Rows from a 3D scene dataset:
=-=-=-=-=

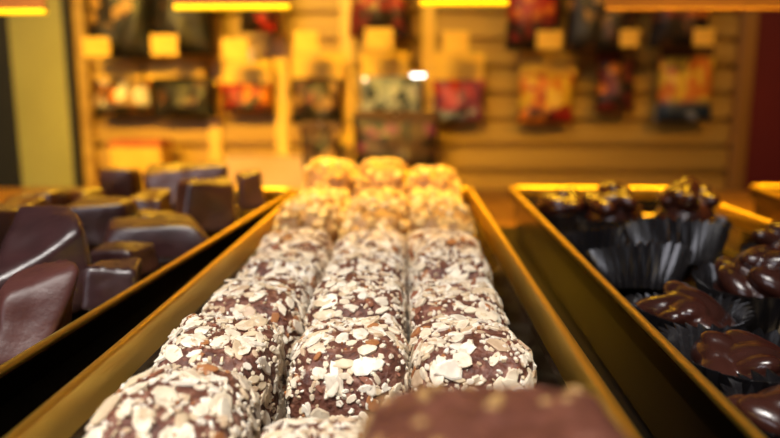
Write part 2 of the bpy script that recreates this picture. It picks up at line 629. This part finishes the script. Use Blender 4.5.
def fused(bm, voxel, name, m, parent, loc, rounds=3):
    """melt overlapping lumps into one smooth surface"""
    me = bpy.data.meshes.new(name + '_tmp')
    bm.to_mesh(me)
    bm.free()
    tmp = bpy.data.objects.new(name + '_tmp', me)
    col.objects.link(tmp)
    md = tmp.modifiers.new('r', 'REMESH')
    md.mode = 'VOXEL'
    md.voxel_size = voxel
    s = tmp.modifiers.new('s', 'SMOOTH')
    s.factor = .5
    s.iterations = rounds
    dg = bpy.context.evaluated_depsgraph_get()
    dg.update()
    out = bpy.data.meshes.new_from_object(tmp.evaluated_get(dg))
    bpy.data.objects.remove(tmp)
    bpy.data.meshes.remove(me)
    out.name = name
    out.materials.clear()
    out.materials.append(m)
    out.polygons.foreach_set('use_smooth', [True] * len(out.polygons))
    o = bpy.data.objects.new(name, out)
    o.parent = parent
    o.location = loc
    col.objects.link(o)
    return o


def cluster_bm(rad, z0, ztop, seed, n=11):
    rg = random.Random(seed)
    bm = bmesh.new()

    def ell(c, s, rot):
        b = bmesh.ops.create_icosphere(bm, subdivisions=3, radius=1)['verts']
        mt = Matrix.Translation(c) @ rot.to_matrix().to_4x4() @ Matrix.Diagonal((*s, 1))
        bmesh.ops.transform(bm, matrix=mt, verts=b)
    from mathutils import Euler
    hh = (ztop - z0)
    ell(Vector((0, 0, z0 + hh * .36)), (rad * .80, rad * .80, hh * .36), Euler((0, 0, 0)))
    for k in range(n):
        a = 2 * math.pi * (k / n) + rg.uniform(-.4, .4)
        q = rg.uniform(.35, .66) * rad if k % 3 else rg.uniform(0, .3) * rad
        lvl = rg.uniform(.5, .72) if k % 3 else .78
        s = rg.uniform(.85, 1.15)
        ell(Vector((q * math.cos(a), q * math.sin(a), z0 + hh * lvl)), (.0100 * s, .0064 * s, .0050 * s),
            Euler((rg.uniform(-.7, .7), rg.uniform(-.7, .7), rg.uniform(0, 6.28))))
    zmax = max(v.co.z for v in bm.verts)
    zmin = min(v.co.z for v in bm.verts)
    for v in bm.verts:
        v.co.z = z0 + (v.co.z - zmin) * hh / (zmax - zmin)
    return bm


def cup(px, zc, r_top, h, ctop, seed, label, tilt=(0, 0), dx=0):
    d = (F * (CAM.z - RF) / math.cos(PITCH)) / zc + 97
    p = onz(px, d, RF)
    rk = .90 if tilt == (0, 0) else .68
    t = empty('chocolate_cluster', (p.x + dx, p.y, RF + .0002))
    t.rotation_euler = (R(tilt[0]), R(tilt[1]), R(seed * 37))
    if tilt != (0, 0):
        t.location.z += r_top * .72 * max(abs(math.sin(R(tilt[0]))), abs(math.sin(R(tilt[1]))))
        t.rotation_euler[2] = 0
    tag(t, label, 'chocolate', 'nut clusters in paper cups in the right tray')
    bm_obj('paper_cup', cup_bm(r_top, r_top * .72, h, 32, seed), M['paper'], t)
    fused(cluster_bm(r_top * rk, .0009, ctop, seed * 11 + 3), .0007, 'nut_cluster', M['gloss'], t, (0, 0, 0))
    return t


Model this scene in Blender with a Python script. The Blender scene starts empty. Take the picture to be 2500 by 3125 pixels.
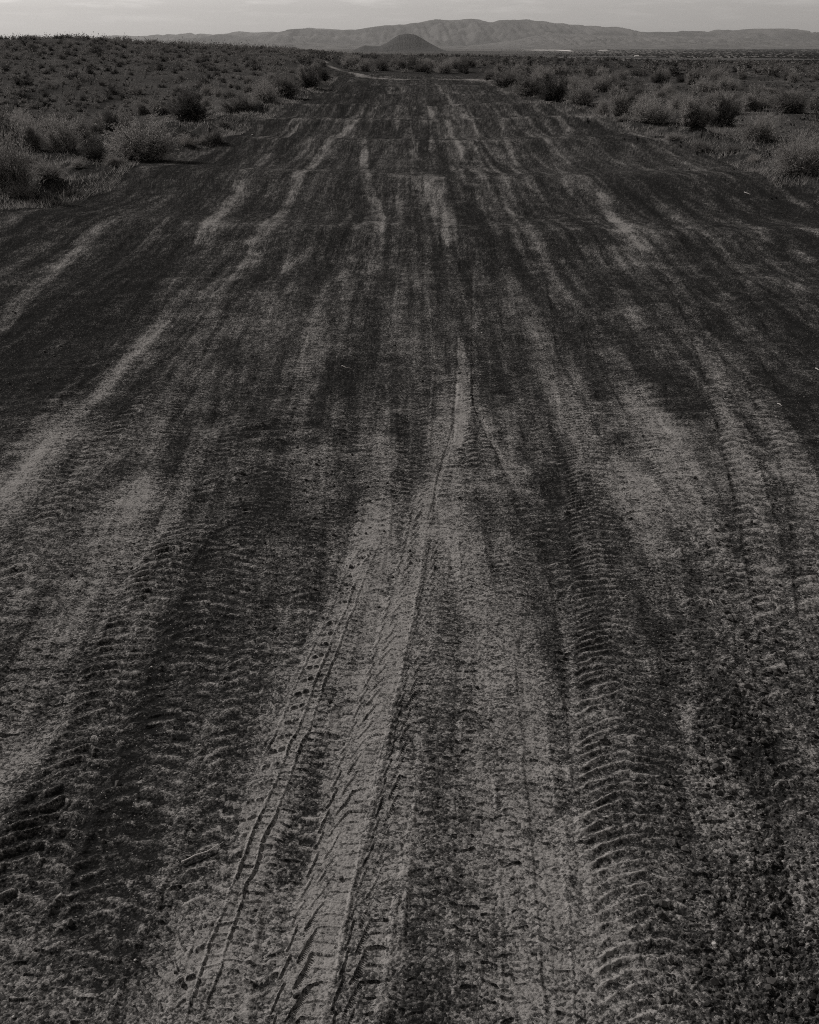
import bpy, math, random
import numpy as np
R = math.radians
random.seed(7)
rng = np.random.default_rng(11)
S = bpy.context.scene
C = S.collection
PI = math.pi

# ------------------------------------------------------------------ camera
CAM_H = 2.6
F = 3066.0                       # focal length in photo pixels (2500 x 3125)
HZ = 142.0                       # photo row of the true horizon
PITCH = math.atan((1562.5 - HZ) / F)
cam_d = bpy.data.cameras.new('camera')
cam = bpy.data.objects.new('camera', cam_d); C.objects.link(cam)
cam.location = (0, 0, CAM_H)
cam.rotation_euler = (PI / 2 - PITCH, 0, 0)
cam_d.sensor_fit = 'VERTICAL'; cam_d.sensor_height = 24.0
cam_d.lens = 24.0 * F / 3125.0
cam_d.clip_start = 0.05; cam_d.clip_end = 120000
S.camera = cam
S.render.resolution_x = 819; S.render.resolution_y = 1024

# ------------------------------------------------------------------ light
SUN_EL = R(34); SUN_AZ = R(-52)            # azimuth from +Y (forward), negative = left
sd = (math.sin(SUN_AZ) * math.cos(SUN_EL), math.cos(SUN_AZ) * math.cos(SUN_EL), math.sin(SUN_EL))
sl = bpy.data.lights.new('sun', 'SUN'); sun = bpy.data.objects.new('sun', sl); C.objects.link(sun)
sl.energy = 4.8; sl.angle = R(0.5); sl.color = (1.0, 0.965, 0.93)
from mathutils import Vector
sun.rotation_euler = Vector(sd).to_track_quat('Z', 'Y').to_euler()
sun.location = (-40, 20, 60)

W = bpy.data.worlds.new('World'); S.world = W; W.use_nodes = True
nt = W.node_tree; nt.nodes.clear()
def N(nt, typ, **kw):
    n = nt.nodes.new(typ)
    for k, v in kw.items():
        if k.startswith('i_'):
            key = k[2:]
            key = int(key) if key.isdigit() else key.replace('_', ' ')
            n.inputs[key].default_value = v
        else:
            setattr(n, k, v)
    return n
def L(nt, a, ao, b, bi): nt.links.new(a.outputs[ao], b.inputs[bi])
sky = N(nt, 'ShaderNodeTexSky', sky_type='NISHITA', sun_disc=False, sun_elevation=SUN_EL,
        sun_rotation=SUN_AZ, altitude=900, air_density=1.0, dust_density=2.2, ozone_density=1.0)
bw = N(nt, 'ShaderNodeRGBToBW')            # black-and-white film
tint = N(nt, 'ShaderNodeMix', data_type='RGBA', blend_type='MULTIPLY'); tint.inputs[0].default_value = 1.0
tint.inputs[7].default_value = (1.0, 0.965, 0.93, 1)
L(nt, sky, 0, bw, 0); L(nt, bw, 0, tint, 6)
# thin high clouds
tc = N(nt, 'ShaderNodeTexCoord')
mp = N(nt, 'ShaderNodeMapping'); mp.inputs['Scale'].default_value = (7, 7, 60)
mp.inputs['Location'].default_value = (1.3, 0.2, 0.1)
no = N(nt, 'ShaderNodeTexNoise', i_Scale=2.6, i_Detail=6.0, i_Roughness=0.6)
cr = N(nt, 'ShaderNodeMapRange', i_1=0.48, i_2=0.70, i_3=0.0, i_4=0.34)
L(nt, tc, 'Generated', mp, 0); L(nt, mp, 0, no, 0); L(nt, no, 0, cr, 0)
sx = N(nt, 'ShaderNodeSeparateXYZ'); L(nt, tc, 'Generated', sx, 0)
ce = N(nt, 'ShaderNodeMapRange', i_1=0.012, i_2=0.035, i_3=0.0, i_4=1.0); L(nt, sx, 2, ce, 0)
cm = N(nt, 'ShaderNodeMath', operation='MULTIPLY'); L(nt, cr, 0, cm, 0); L(nt, ce, 0, cm, 1)
ca = N(nt, 'ShaderNodeMath', operation='ADD'); ca.inputs[1].default_value = 1.0; L(nt, cm, 0, ca, 0)
mul = N(nt, 'ShaderNodeVectorMath', operation='SCALE'); L(nt, tint, 2, mul, 0); L(nt, ca, 0, mul, 'Scale')
bg = N(nt, 'ShaderNodeBackground'); bg.inputs[1].default_value = 0.112
wo = N(nt, 'ShaderNodeOutputWorld')
L(nt, mul, 0, bg, 0); L(nt, bg, 0, wo, 0)

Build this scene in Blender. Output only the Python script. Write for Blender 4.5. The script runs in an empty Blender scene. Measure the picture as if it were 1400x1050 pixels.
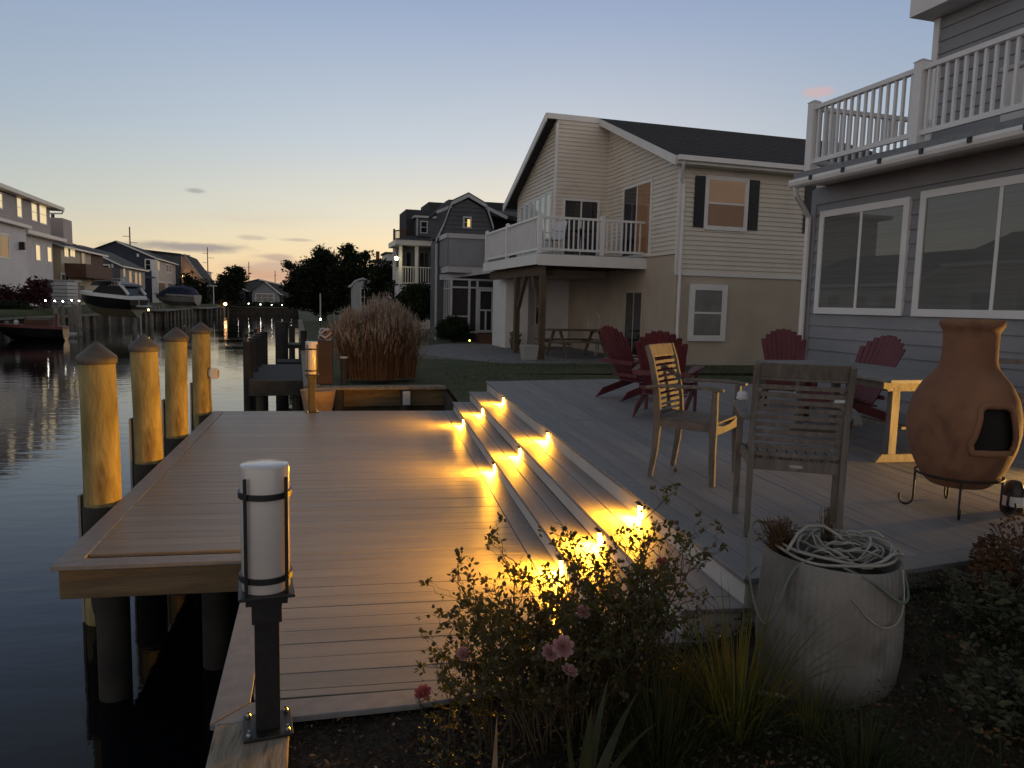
import bpy, bmesh, math, random
from mathutils import Vector, Matrix
random.seed(7)
scn = bpy.context.scene
COL = scn.collection
R_ = math.radians
PI = math.pi

# ------------------------------------------------------------------ camera
F_PX, EYE = 1000.0, 1.65
def hor(x): return 415.8 + .024 * (x - 700)
_U = Vector((.024, 1, .1092)).normalized()
_Y = Vector((520 - 700, 525 - hor(520), -1000)).normalized()
_Y = (_Y - _U * _Y.dot(_U)).normalized()
_X = _Y.cross(_U)
CAM_M = Matrix((_X, _Y, _U))            # camera axes -> world
CAM_P = Vector((0, 0, EYE))
def ray(px, py): return CAM_M @ Vector((px - 700, 525 - py, -F_PX))
def at(px, py, z=0.0):                  # point of the photograph on a level plane
    d = ray(px, py); return CAM_P + d * ((z - EYE) / d.z)
TH = R_(-6.19)                          # canal direction against the steps
KU = Vector((math.sin(TH), math.cos(TH), 0)); KV = Vector((math.cos(TH), -math.sin(TH), 0))
def P(v, u, z=0.0): return KV * v + KU * u + Vector((0, 0, z))
def kv(px, py, v):                      # on the plane v = const -> (v,u,z)
    d = ray(px, py); q = CAM_P + d * (v / d.dot(KV)); return Vector((v, q.dot(KU), q.z))
def ku(px, py, u):
    d = ray(px, py); q = CAM_P + d * (u / d.dot(KU)); return Vector((q.dot(KV), u, q.z))
def kz(px, py, z):
    q = at(px, py, z); return Vector((q.dot(KV), q.dot(KU), z))
cam = bpy.data.cameras.new('camera'); cam_o = bpy.data.objects.new('camera', cam); COL.objects.link(cam_o)
cam.sensor_width = 36; cam.lens = 36 * F_PX / 1400; cam.clip_end = 3000; cam.clip_start = .02
cam_o.matrix_world = Matrix.Translation(CAM_P) @ CAM_M.to_4x4()
scn.camera = cam_o
scn.render.resolution_x, scn.render.resolution_y = 1024, 768

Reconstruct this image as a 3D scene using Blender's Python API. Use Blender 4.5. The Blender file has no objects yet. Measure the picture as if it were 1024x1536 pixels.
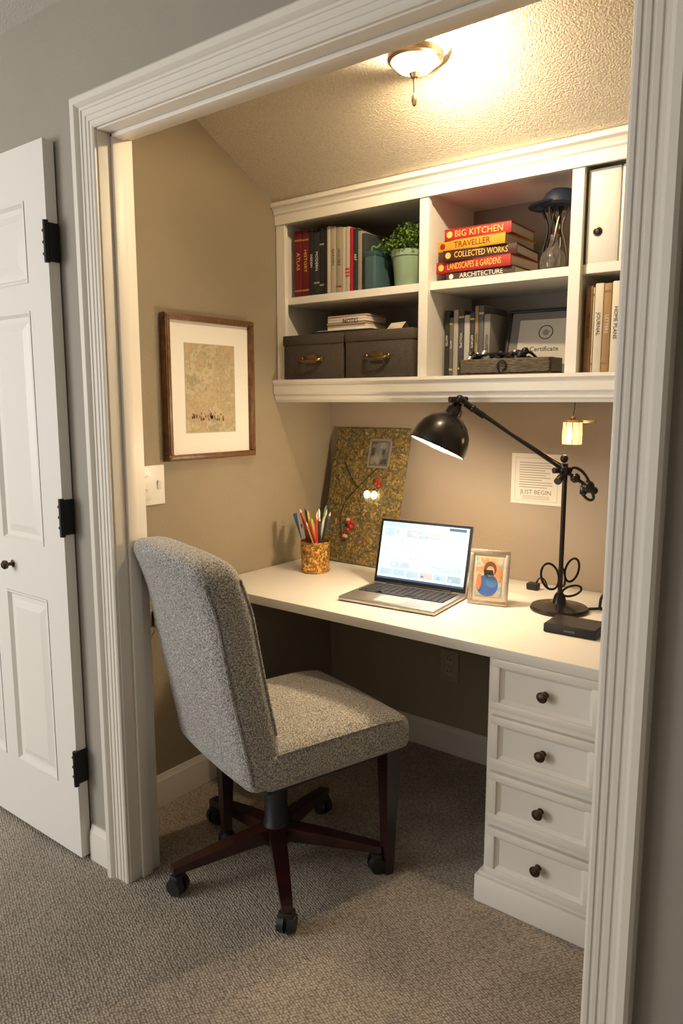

=-=-=-=-=

Problem details: Copy each line above that contains the word "script".

Solution for this problem:
Write part 2 of the bpy script that recreates this picture. It picks up at line 629. This part finishes the script. Use Blender 4.5.
Model this scene in Blender with a Python script. The Blender scene starts empty. Take the picture to be 2500 by 3125 pixels.
Build this scene in Blender. Output only the Python script. Write for Blender 4.5. The script runs in an empty Blender scene. Measure the picture as if it were 1400x1050 pixels.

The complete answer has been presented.